Exercise description: Retype, word for word, the lines between the ones holding "Recreate this scene" and "random.seed(7)", inclusive; pictures stay out of the copy.

Task data:
□ □ □ □

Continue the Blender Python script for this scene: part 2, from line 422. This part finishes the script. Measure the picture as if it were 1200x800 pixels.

□ □ □ □

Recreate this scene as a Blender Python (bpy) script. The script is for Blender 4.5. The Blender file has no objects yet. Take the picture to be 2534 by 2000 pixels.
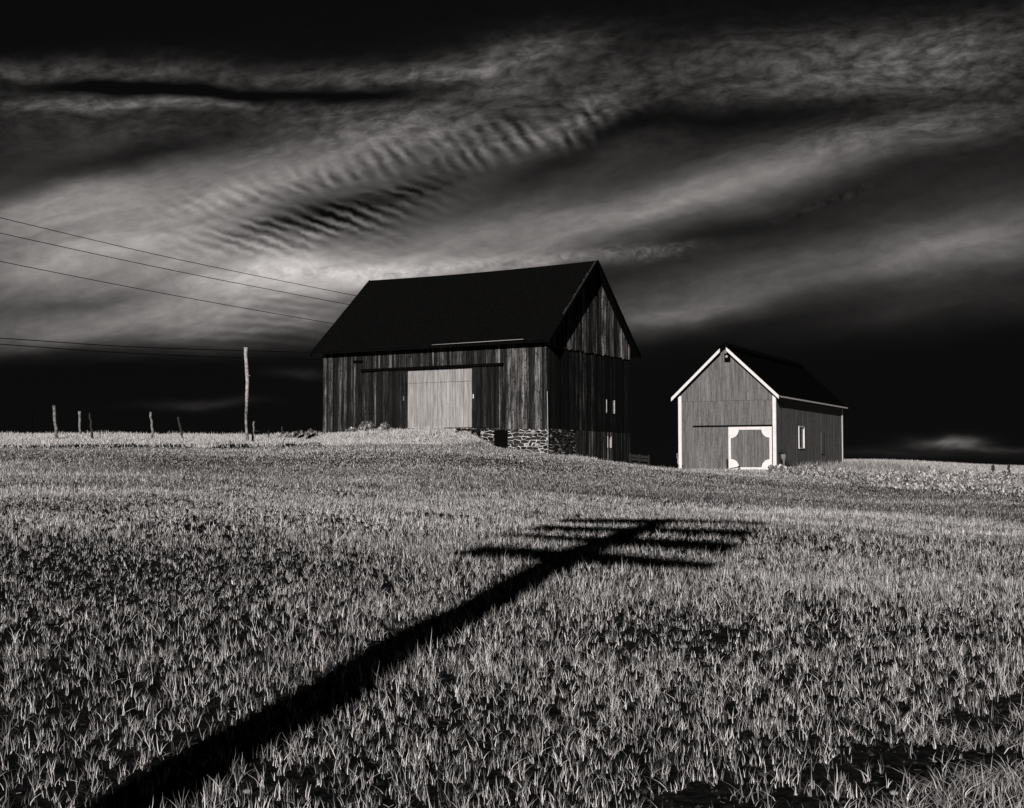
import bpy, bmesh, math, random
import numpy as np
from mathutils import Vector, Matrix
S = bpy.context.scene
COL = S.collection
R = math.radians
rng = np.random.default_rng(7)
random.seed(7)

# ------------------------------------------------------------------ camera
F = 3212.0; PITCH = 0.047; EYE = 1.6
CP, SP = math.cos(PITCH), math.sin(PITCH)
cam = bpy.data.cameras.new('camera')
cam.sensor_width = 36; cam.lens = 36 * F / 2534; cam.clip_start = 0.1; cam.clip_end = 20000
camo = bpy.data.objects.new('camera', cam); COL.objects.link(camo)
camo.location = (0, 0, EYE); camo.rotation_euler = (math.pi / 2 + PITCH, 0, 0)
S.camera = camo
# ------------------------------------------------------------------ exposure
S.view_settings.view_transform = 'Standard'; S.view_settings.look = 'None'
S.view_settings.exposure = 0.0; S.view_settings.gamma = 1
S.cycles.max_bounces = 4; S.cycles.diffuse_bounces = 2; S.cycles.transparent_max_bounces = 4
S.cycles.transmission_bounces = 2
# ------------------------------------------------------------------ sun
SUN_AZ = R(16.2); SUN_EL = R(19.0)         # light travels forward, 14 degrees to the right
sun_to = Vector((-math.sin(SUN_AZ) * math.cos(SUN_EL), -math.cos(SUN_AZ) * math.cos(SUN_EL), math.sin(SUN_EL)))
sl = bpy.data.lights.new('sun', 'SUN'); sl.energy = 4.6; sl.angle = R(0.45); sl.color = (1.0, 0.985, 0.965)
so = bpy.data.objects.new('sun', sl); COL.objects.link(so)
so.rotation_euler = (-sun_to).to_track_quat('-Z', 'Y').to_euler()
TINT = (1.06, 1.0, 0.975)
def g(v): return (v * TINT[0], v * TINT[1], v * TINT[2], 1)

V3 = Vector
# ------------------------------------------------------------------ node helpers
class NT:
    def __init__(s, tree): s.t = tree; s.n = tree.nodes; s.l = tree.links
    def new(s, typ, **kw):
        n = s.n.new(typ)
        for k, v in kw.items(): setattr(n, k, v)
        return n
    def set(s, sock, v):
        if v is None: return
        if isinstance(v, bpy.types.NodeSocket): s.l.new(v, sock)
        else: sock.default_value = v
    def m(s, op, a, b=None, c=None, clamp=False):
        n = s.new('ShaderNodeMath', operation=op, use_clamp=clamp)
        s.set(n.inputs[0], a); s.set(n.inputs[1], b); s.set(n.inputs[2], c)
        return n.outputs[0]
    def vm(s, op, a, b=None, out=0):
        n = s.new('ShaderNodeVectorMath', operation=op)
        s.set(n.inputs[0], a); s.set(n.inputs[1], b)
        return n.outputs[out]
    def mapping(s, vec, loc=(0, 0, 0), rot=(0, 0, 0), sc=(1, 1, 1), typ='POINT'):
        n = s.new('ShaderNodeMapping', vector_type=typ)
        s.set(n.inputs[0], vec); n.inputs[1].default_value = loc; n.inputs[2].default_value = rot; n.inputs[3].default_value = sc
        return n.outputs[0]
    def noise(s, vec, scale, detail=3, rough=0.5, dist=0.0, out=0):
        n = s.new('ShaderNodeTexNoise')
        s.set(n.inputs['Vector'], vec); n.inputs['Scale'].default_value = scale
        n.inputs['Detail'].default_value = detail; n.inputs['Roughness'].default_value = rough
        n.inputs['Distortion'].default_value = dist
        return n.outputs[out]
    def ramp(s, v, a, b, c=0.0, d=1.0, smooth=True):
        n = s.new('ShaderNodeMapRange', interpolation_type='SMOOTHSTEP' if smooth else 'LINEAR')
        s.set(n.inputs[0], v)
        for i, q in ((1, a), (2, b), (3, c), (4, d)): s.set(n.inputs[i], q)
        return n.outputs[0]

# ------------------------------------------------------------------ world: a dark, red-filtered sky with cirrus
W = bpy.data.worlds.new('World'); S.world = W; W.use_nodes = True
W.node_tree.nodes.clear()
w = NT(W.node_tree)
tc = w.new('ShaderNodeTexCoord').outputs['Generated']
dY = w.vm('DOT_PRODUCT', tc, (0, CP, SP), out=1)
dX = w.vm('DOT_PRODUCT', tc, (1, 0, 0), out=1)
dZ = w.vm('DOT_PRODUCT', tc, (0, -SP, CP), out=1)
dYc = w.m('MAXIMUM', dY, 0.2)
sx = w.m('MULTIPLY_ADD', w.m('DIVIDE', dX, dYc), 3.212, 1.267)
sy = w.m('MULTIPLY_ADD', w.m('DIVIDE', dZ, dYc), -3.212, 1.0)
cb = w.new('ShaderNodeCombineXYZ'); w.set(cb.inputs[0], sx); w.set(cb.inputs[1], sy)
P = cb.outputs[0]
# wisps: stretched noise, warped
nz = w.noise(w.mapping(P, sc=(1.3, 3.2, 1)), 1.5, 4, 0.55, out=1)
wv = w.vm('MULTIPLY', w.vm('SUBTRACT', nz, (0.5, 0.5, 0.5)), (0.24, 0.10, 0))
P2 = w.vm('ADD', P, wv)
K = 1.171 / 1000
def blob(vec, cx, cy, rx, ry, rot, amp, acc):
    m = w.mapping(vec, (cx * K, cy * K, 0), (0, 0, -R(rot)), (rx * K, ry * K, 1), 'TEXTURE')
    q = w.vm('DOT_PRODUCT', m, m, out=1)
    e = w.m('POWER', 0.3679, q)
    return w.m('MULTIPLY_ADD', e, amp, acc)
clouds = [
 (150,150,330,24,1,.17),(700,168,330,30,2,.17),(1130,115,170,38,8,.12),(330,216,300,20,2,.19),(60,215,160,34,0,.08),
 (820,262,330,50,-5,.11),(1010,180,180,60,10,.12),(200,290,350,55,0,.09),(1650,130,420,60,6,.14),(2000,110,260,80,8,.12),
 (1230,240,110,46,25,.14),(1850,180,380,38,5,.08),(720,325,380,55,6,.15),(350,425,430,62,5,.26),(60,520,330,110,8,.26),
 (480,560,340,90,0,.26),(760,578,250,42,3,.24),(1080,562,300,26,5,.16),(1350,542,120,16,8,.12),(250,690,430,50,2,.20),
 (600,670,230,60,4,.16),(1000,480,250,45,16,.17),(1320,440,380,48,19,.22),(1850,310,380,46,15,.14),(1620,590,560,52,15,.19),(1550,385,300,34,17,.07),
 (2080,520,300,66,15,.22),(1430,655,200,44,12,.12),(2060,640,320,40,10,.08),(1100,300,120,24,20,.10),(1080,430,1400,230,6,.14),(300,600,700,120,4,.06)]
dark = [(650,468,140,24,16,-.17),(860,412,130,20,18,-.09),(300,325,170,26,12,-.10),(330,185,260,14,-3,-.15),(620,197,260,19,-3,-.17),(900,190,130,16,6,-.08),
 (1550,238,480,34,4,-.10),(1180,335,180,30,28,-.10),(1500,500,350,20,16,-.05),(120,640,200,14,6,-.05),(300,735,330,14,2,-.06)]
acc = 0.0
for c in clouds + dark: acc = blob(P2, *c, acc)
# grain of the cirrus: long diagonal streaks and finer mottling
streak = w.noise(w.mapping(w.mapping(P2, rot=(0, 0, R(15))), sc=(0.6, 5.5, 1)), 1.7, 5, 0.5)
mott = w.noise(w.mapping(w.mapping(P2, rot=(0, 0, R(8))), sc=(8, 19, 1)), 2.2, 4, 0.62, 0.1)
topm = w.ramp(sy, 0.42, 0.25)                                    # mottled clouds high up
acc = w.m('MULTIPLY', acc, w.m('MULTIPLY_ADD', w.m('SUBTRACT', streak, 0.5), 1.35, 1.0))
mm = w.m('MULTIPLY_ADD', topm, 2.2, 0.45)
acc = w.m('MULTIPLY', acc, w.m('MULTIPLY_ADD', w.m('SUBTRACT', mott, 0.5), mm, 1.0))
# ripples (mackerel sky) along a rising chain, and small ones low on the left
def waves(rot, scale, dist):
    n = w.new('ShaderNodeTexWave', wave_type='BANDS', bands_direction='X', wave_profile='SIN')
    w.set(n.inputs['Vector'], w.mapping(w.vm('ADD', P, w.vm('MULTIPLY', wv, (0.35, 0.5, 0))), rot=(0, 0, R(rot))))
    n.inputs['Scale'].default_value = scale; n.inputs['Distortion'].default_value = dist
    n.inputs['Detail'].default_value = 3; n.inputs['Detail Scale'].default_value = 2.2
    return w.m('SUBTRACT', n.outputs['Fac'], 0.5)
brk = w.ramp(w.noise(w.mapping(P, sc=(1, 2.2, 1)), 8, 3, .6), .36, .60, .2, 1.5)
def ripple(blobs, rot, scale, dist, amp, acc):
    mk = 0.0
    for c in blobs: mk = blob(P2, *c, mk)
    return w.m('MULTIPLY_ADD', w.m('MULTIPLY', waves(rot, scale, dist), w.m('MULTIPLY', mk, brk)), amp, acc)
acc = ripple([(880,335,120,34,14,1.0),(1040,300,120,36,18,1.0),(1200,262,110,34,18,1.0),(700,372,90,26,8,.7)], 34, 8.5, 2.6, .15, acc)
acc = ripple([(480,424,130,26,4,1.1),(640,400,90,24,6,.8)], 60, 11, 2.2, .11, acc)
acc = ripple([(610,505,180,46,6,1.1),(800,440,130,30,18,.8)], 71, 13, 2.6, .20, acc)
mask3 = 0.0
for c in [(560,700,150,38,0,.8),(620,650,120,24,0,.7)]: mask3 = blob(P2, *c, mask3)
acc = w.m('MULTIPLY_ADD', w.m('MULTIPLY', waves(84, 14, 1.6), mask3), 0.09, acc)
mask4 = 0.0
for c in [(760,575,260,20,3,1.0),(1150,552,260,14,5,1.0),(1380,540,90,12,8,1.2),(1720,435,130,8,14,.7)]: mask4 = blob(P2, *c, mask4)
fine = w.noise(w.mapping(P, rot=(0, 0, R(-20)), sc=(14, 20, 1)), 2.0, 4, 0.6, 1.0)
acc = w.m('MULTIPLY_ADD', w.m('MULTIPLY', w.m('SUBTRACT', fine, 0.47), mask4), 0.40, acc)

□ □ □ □

Result of the exercise:
Recreate this scene as a Blender Python (bpy) script. The script is for Blender 4.5. The Blender file has no objects yet. Take the picture to be 2534 by 2000 pixels.
import bpy, bmesh, math, random
import numpy as np
from mathutils import Vector, Matrix
S = bpy.context.scene
COL = S.collection
R = math.radians
rng = np.random.default_rng(7)
random.seed(7)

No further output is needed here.